Crew of the SS El Faro as provided by TOTE Maritime:
Louis Champa
|
Palm Coast, Florida
|
Roosevelt Clark
|
Jacksonville, Florida
|
Sylvester Crawford Jr.
|
Lawrenceville, Georgia
|
Michael Davidson
|
Windham, Maine
|
Brookie Davis
|
Jacksonville, Florida
|
Keith Griffin
|
Fort Myers, Florida
|
Frank Hamm
|
Jacksonville, Florida
|
Joe Hargrove
|
Orange Park, Florida
|
Carey Hatch
|
Jacksonville, Florida
|
Michael Holland
|
North Wilton, Maine
|
Jack Jackson
|
Jacksonville, Florida
|
Jackie Jones, Jr.
|
Jacksonville, Florida
|
Lonnie Jordan
|
Jacksonville, Florida
|
Piotr Krause
|
Poland
|
Mitchell Kuflik
|
Brooklyn, New York
|
Roan Lightfoot
|
Jacksonville Beach, Florida
|
Jeffrey Mathias
|
Kingston, Massachusetts
|
Dylan Meklin
|
Rockland, Maine
|
Marcin Nita
|
Poland
|
Jan Podgorski
|
Poland
|
James Porter
|
Jacksonville, Florida
|
Richard Pusatere
|
Virginia Beach, Virginia
|
Theodore Quammie
|
Jacksonville, Florida
|
Danielle Randolph
|
Rockland, Massachusetts
|
Jeremie Riehm
|
Camden, Delaware
|
Lashawn Rivera
|
Jacksonville, Florida
|
Howard Schoenly
|
Cape Coral, Florida
|
Steven Shultz
|
Roan Mountain, Tennessee
|
German Solar-Cortes
|
Orlando, Florida
|
Anthony Thomas
|
Jacksonville, Florida
|
Andrzej Truszkowski
|
Poland
|
Mariette Wright
|
St. Augustine, Florida
|
Rafal Zdobych
|
Poland
|
*Wreck of the Deutschland, Gerard Manley Hopkins
** 23 fatalities per 100,000 – twice as high as police
officers (11.1 per 100,000) and three times higher than firefighters (7 per
100,000). By comparison, loggers and commercial fishermen rank at the top of dangerous
occupations, with fatality rates topping 100 per 100,000.

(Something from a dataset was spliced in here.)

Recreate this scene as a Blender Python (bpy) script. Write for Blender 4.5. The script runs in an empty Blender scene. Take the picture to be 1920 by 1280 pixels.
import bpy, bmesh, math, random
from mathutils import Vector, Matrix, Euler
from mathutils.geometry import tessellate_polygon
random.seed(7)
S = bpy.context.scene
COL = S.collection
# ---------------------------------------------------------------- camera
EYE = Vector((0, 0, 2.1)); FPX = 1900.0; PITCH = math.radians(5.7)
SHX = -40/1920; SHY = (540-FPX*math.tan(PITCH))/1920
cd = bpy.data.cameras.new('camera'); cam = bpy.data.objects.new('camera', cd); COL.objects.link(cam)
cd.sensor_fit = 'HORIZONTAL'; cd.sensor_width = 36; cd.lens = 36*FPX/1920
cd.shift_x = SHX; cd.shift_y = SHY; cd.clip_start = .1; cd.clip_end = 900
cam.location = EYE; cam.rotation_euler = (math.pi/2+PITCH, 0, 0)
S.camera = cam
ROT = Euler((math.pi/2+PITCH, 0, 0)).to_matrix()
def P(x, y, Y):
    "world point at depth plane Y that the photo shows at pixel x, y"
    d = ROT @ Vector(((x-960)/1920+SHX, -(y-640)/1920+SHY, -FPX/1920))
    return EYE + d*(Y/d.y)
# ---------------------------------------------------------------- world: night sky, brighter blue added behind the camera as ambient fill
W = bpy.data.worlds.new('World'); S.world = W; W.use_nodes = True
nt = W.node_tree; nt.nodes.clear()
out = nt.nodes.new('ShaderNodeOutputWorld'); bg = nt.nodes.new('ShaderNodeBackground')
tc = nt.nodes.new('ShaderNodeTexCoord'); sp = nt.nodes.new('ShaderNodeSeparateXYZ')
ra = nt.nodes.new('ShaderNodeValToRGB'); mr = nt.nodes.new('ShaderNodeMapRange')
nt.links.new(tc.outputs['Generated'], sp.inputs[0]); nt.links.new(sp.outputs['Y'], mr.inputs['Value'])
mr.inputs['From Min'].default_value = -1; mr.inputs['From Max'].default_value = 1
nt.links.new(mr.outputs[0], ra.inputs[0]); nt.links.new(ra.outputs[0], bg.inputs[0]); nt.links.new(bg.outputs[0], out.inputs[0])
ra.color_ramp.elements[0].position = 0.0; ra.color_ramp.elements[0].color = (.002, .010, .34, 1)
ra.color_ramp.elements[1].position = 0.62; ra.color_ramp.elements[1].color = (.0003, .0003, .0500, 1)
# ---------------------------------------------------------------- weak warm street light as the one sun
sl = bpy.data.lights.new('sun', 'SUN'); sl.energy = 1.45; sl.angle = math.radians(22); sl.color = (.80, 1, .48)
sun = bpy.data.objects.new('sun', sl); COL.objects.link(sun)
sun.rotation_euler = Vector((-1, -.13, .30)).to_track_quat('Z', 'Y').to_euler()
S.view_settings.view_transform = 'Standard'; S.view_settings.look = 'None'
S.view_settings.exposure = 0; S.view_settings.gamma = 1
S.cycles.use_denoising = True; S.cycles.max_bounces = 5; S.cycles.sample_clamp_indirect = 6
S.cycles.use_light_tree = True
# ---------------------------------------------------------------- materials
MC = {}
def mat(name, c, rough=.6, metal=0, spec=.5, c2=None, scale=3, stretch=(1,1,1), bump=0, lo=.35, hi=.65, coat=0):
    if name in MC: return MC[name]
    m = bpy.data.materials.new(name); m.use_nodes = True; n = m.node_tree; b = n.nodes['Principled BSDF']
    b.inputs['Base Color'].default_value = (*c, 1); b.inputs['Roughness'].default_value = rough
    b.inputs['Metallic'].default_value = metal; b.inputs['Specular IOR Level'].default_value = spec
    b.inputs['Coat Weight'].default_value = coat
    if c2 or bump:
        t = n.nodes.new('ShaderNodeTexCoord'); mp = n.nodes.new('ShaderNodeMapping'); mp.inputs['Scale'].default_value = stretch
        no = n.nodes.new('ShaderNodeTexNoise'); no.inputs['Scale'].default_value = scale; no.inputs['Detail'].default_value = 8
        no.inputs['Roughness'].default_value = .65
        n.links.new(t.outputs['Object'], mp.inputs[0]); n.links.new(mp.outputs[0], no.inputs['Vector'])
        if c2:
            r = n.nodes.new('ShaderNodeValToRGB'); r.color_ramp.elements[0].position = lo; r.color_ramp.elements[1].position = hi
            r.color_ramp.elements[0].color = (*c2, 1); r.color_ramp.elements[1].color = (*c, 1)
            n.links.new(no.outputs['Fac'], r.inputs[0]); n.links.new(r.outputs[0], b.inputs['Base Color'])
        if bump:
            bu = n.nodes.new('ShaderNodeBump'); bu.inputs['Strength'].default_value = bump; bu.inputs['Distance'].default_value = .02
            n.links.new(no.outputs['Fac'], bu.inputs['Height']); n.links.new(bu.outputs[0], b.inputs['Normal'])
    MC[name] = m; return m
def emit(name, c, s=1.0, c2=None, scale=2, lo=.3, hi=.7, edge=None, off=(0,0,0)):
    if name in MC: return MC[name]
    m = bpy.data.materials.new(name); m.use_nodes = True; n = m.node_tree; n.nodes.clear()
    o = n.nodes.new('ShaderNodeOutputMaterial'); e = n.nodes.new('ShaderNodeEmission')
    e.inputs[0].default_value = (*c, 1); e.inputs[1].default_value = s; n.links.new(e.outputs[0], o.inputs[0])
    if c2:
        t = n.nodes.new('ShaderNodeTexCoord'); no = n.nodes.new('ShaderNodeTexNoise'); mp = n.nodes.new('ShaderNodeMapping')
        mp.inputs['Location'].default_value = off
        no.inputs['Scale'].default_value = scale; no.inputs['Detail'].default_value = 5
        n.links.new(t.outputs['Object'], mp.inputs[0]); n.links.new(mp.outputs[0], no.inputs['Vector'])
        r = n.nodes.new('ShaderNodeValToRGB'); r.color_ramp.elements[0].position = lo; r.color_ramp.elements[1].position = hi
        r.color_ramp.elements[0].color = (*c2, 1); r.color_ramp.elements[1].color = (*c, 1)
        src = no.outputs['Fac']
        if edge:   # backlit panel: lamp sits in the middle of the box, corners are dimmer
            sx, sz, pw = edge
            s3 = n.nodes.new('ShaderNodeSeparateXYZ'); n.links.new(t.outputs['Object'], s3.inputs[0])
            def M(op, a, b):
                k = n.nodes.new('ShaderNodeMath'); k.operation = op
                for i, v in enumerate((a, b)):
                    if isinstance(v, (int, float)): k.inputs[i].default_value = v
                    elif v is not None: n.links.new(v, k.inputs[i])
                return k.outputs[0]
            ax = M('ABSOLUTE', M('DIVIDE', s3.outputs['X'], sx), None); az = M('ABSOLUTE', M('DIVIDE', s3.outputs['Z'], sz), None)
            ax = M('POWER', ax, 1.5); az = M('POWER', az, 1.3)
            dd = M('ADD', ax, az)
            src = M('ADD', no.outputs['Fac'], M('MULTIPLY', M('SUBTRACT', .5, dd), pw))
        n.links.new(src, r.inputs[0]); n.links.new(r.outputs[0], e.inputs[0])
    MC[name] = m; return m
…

***In all likelihood, the survival window for many of the victims of the
sinking closed some time earlier. The Coast Guard uses a sophisticated modeling
program, developed for them by the U.S. Army, called the Probability of
Survival Decision Aid, or PSDA. The actual computer program is not, so far as I
know, available to the general public, but some good technical descriptions of
how it works are, here and here. I note with some personal satisfaction and relief that fat
guys do far better than skinny guys when dumped in the ocean.